* [Work required]
Quote exactly the lines spanning from the top of the data below to the line that contains "COL = sc.collection", including both.

* [Source material]
▽
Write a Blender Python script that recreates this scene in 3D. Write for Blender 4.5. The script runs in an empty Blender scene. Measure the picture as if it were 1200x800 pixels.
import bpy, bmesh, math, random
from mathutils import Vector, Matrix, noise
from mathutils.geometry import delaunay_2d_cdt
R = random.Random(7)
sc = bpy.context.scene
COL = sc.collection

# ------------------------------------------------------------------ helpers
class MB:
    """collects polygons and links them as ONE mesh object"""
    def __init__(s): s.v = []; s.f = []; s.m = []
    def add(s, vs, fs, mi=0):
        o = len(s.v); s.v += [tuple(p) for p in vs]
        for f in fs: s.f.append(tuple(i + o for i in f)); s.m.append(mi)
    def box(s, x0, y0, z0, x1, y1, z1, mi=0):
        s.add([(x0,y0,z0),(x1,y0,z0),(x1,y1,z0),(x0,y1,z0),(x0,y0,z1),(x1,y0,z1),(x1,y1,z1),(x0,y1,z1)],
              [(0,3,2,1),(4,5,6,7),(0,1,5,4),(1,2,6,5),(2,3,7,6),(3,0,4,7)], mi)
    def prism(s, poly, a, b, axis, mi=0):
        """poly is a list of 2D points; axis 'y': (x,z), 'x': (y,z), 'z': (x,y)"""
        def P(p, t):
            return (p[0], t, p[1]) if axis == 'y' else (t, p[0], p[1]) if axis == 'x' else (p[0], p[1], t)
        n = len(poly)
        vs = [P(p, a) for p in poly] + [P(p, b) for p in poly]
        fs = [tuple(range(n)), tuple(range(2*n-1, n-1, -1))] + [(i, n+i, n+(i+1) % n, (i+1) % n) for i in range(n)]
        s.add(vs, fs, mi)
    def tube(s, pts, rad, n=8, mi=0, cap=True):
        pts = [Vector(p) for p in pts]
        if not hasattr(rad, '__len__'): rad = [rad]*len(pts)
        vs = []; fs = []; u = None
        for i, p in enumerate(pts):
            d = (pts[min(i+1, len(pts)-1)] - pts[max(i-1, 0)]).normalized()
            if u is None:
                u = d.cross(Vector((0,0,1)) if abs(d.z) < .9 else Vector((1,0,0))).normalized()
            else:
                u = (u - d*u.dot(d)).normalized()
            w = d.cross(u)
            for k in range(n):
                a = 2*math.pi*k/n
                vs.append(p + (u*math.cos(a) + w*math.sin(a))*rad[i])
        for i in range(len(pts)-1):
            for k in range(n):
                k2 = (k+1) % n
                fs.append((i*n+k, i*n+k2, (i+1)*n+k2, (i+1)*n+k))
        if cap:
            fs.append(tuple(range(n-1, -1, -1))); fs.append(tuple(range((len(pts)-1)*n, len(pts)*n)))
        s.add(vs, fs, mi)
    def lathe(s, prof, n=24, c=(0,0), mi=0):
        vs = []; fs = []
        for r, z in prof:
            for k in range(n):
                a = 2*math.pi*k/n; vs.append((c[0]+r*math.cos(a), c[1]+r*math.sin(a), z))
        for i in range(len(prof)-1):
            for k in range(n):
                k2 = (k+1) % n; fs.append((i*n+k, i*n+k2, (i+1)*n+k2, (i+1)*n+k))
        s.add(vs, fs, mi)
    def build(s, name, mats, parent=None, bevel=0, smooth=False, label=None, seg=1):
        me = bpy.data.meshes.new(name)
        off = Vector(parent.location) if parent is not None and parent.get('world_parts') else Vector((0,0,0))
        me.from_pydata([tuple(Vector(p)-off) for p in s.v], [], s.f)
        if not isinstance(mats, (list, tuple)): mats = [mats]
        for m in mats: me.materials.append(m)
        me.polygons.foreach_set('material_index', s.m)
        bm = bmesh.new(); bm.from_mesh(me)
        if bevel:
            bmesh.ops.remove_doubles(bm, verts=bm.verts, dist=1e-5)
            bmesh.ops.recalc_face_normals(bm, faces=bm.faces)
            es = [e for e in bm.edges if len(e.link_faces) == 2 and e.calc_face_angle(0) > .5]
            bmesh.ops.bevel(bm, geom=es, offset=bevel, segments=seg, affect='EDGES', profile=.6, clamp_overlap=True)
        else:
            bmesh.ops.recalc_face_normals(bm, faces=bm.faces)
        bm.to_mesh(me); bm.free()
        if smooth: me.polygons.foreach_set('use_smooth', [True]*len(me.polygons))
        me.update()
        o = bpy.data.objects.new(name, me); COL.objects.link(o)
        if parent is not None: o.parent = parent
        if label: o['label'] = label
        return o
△
* [Exercise result]
Write a Blender Python script that recreates this scene in 3D. Write for Blender 4.5. The script runs in an empty Blender scene. Measure the picture as if it were 1200x800 pixels.
import bpy, bmesh, math, random
from mathutils import Vector, Matrix, noise
from mathutils.geometry import delaunay_2d_cdt
R = random.Random(7)
sc = bpy.context.scene
COL = sc.collection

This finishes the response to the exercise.